The original King Taco on Cypress Avenue in Cypress Park is suddenly in the preservation spotlight, as the city reviews the building for possible designation as a Los Angeles Historic-Cultural Monument, a rare distinction for a neighborhood taqueria. The Cultural Heritage Commission will now decide whether the structure still carries the historical and cultural weight that supporters insist it represents for the community.

The nomination now before the Cultural Heritage Commission hinges on whether the site "retains sufficient historic integrity and conveys cultural significance," according to LAist. That report points out that the Cypress Park outpost played a key role in moving Los Angeles away from a crunchy, Americanized taco model toward the soft-tortilla taqueria style that dominates the city today.

Nomination and local support

The Los Angeles Conservancy has identified 1118 Cypress Avenue as eligible for local designation and links to a staff recommendation and nomination packet submitted late last year, according to the Los Angeles Conservancy. The Conservancy notes that the Cultural Heritage Commission first took King Taco's nomination under consideration on November 6, 2025, and that neighborhood advocates and preservation groups have already stepped up in support.

From truck to storefront

King Taco founder Raúl Martínez started in 1974, selling tacos from a converted 1950s ice-cream truck, before opening a small Cypress Park storefront just months later, according to the chain's history page. The company says that the original location doubled as a central kitchen and helped fuel the expansion of additional restaurants across the region.

A voice in L.A.'s taco story

Critics and food writers have long credited King Taco with helping shape what Angelenos expect from a taqueria. As the Los Angeles Times recalled, the late critic Jonathan Gold said King Taco "solidified what we all think of as the modern Los Angeles taco sensibility," shorthand for the soft tortilla, two-bite format and Mexico City influenced meats that spread throughout the city.
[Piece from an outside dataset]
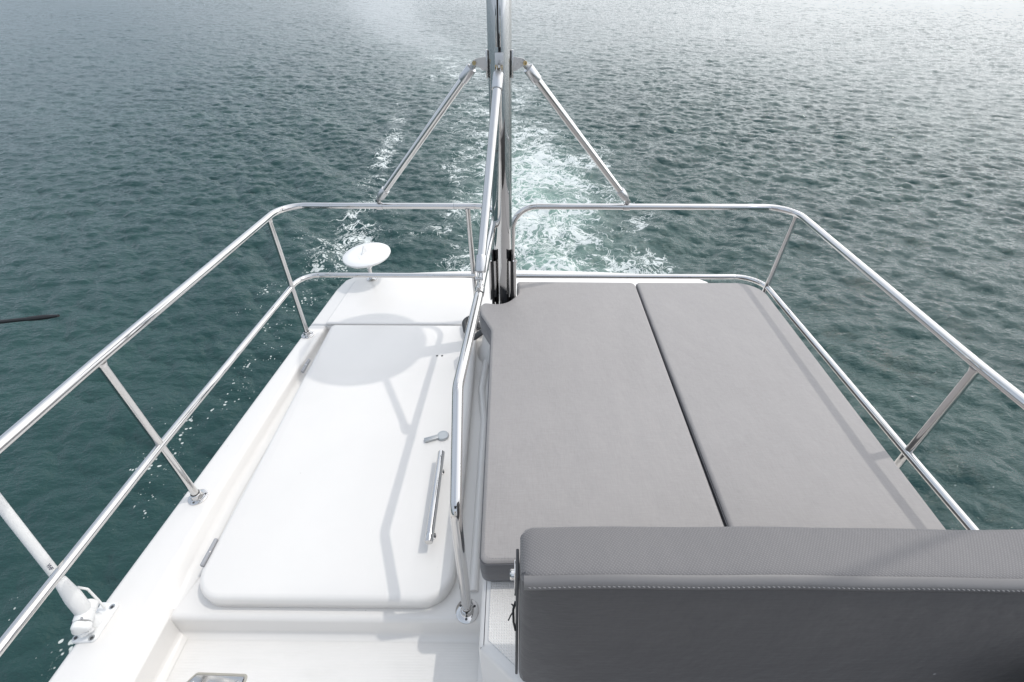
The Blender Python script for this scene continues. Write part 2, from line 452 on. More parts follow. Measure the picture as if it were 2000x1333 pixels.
    def make(name, faces):
        used, inv = np.unique(faces, return_inverse=True); f2 = inv.reshape(-1, 4)
        me = bpy.data.meshes.new(name); nf = len(f2)
        me.vertices.add(len(used)); me.vertices.foreach_set('co', P[used].astype(np.float32).ravel())
        me.loops.add(nf * 4); me.loops.foreach_set('vertex_index', f2.astype(np.int32).ravel())
        me.polygons.add(nf); me.polygons.foreach_set('loop_start', (np.arange(nf) * 4).astype(np.int32))
        me.polygons.foreach_set('use_smooth', np.ones(nf, bool))
        me.update(calc_edges=True)
        for k, v in att.items():
            t = me.attributes.new(k, 'FLOAT', 'POINT'); t.data.foreach_set('value', v.ravel()[used].astype(np.float32))
        me.normals_split_custom_set_from_vertices(Nn[used].astype(np.float32).tolist())
        o = bpy.data.objects.new(name, me); COL.objects.link(o); me.materials.append(M['water']); return o
    tag(make('sea', F[~fm]), 'dark green rippled sea around the boat', None, None, 'structure')
    tag(make('wake_foam', F[fm]), 'white foaming wake trailing behind the boat and curving away', None, None, 'stuff')

def water_material():
    m, n, b = mat('sea_water')
    def attr(k):
        a = node(n, 'ShaderNodeAttribute'); a.attribute_name = k; return a.outputs['Fac']
    foam, aer, speck, slick = (attr(k) for k in ('foam', 'aer', 'speck', 'slick'))
    flat = coords(n, (1, 1, 0))
    # warp the coordinates so that the lace swirls
    wn = node(n, 'ShaderNodeTexNoise'); wn.inputs['Scale'].default_value = 0.9; wn.inputs['Detail'].default_value = 3
    n.links.new(flat, wn.inputs['Vector'])
    wm = node(n, 'ShaderNodeVectorMath'); wm.operation = 'MULTIPLY_ADD'
    n.links.new(wn.outputs['Color'], wm.inputs[0]); wm.inputs[1].default_value = (1.5, 1.5, 0); n.links.new(flat, wm.inputs[2])
    wv = wm.outputs[0]
    wn2 = node(n, 'ShaderNodeTexNoise'); wn2.inputs['Scale'].default_value = 4.0; wn2.inputs['Detail'].default_value = 2
    n.links.new(flat, wn2.inputs['Vector'])
    wm2 = node(n, 'ShaderNodeVectorMath'); wm2.operation = 'MULTIPLY_ADD'
    n.links.new(wn2.outputs['Color'], wm2.inputs[0]); wm2.inputs[1].default_value = (0.30, 0.30, 0); n.links.new(wv, wm2.inputs[2])
    wv = wm2.outputs[0]
    def ridge(v, scale, det, rg, k):
        x = noise(n, v, scale, det, rg)
        return mathn(n, 'SUBTRACT', 1.0, mathn(n, 'MULTIPLY', mathn(n, 'ABSOLUTE', mathn(n, 'SUBTRACT', x, 0.5)), k))
    r1 = ridge(wv, 1.6, 5, 0.6, 12.0); r2 = ridge(wv, 5.4, 5, 0.6, 9.0); r3 = noise(n, flat, 19.0, 5, 0.7)
    lace = mathn(n, 'MAXIMUM', r1, mathn(n, 'MULTIPLY', r2, 0.86))
    lace = mathn(n, 'ADD', mathn(n, 'MULTIPLY', lace, 0.80), mathn(n, 'MULTIPLY', r3, 0.36))
    val = mathn(n, 'ADD', lace, mathn(n, 'MULTIPLY', foam, 0.70))
    fmask = maprange(n, val, 1.03, 1.20, 0, 1, True)
    gate = maprange(n, foam, 0.03, 0.14, 0, 1, True)
    fmask = mathn(n, 'MULTIPLY', fmask, gate)
    # patches of clustered bubbles
    vo = node(n, 'ShaderNodeTexVoronoi'); vo.inputs['Scale'].default_value = 16.0; n.links.new(flat, vo.inputs['Vector'])
    sz = maprange(n, noise(n, flat, 2.6, 4, 0.65), 0.40, 0.66, 0.0, 0.42)
    bub = mathn(n, 'SUBTRACT', mathn(n, 'MULTIPLY', sz, speck), vo.outputs['Distance'])
    bmask = maprange(n, bub, -0.05, 0.07, 0, 1, True)
    fmask = mathn(n, 'MAXIMUM', fmask, mathn(n, 'MULTIPLY', bmask, 0.75))
    # water body: green, paler where it is full of air
    base = mixc(n, maprange(n, noise(n, flat, 0.35, 4), 0.35, 0.65, 0, 1), (0.014, 0.047, 0.046), (0.021, 0.060, 0.056))
    base = mixc(n, mathn(n, 'MULTIPLY', aer, 0.85), base, (0.27, 0.40, 0.35))
    n.links.new(base, b.inputs['Base Color'])
    geo = node(n, 'ShaderNodeNewGeometry'); ln = node(n, 'ShaderNodeVectorMath'); ln.operation = 'LENGTH'
    n.links.new(geo.outputs['Position'], ln.inputs[0])                 # ripples too small to mesh far off act as roughness
    rgh = mathn(n, 'ADD', maprange(n, ln.outputs['Value'], 15, 90, 0.04, 0.13), mathn(n, 'MULTIPLY', aer, 0.25))
    n.links.new(rgh, b.inputs['Roughness']); b.inputs['IOR'].default_value = 1.333
    # small ripples
    rp = noise(n, coords(n, (0.75, 1.5, 0), (0, 0, R(-14))), 7.0, 4, 0.6)
    rp2 = noise(n, coords(n, (0.8, 1.4, 0), (0, 0, R(20))), 24.0, 3, 0.6)
    hh = mathn(n, 'ADD', rp, mathn(n, 'MULTIPLY', rp2, 0.16))
    bmp = node(n, 'ShaderNodeBump'); bmp.inputs['Distance'].default_value = 0.045
    n.links.new(mathn(n, 'SUBTRACT', 0.85, mathn(n, 'MULTIPLY', slick, 0.5)), bmp.inputs['Strength'])
    n.links.new(hh, bmp.inputs['Height']); n.links.new(bmp.outputs[0], b.inputs['Normal'])
    fb = node(n, 'ShaderNodeBsdfDiffuse'); fb.inputs['Color'].default_value = (0.76, 0.79, 0.77, 1); fb.inputs['Roughness'].default_value = 0.8
    fbm = node(n, 'ShaderNodeBump'); fbm.inputs['Strength'].default_value = 0.6; fbm.inputs['Distance'].default_value = 0.05
    n.links.new(r3, fbm.inputs['Height']); n.links.new(fbm.outputs[0], fb.inputs['Normal'])
    mx = node(n, 'ShaderNodeMixShader'); n.links.new(fmask, mx.inputs[0])
    n.links.new(b.outputs[0], mx.inputs[1]); n.links.new(fb.outputs[0], mx.inputs[2])
    n.links.new(mx.outputs[0], n.nodes['Material Output'].inputs['Surface'])
    M['water'] = m
water_material(); build_sea()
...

What a designation would do

If the Cultural Heritage Commission and, ultimately, the City Council sign off on the nomination, the building would be added to the city's roster of Historic-Cultural Monuments and formally recognized for its role in Latino immigrant entrepreneurship and culinary history, a point emphasized by LAist. Supporters argue the designation would place King Taco among a relatively small group of restaurant landmarks that explicitly honor Latino culinary contributions in Los Angeles, while the Conservancy's materials outline the staff recommendation and documentation backing the case.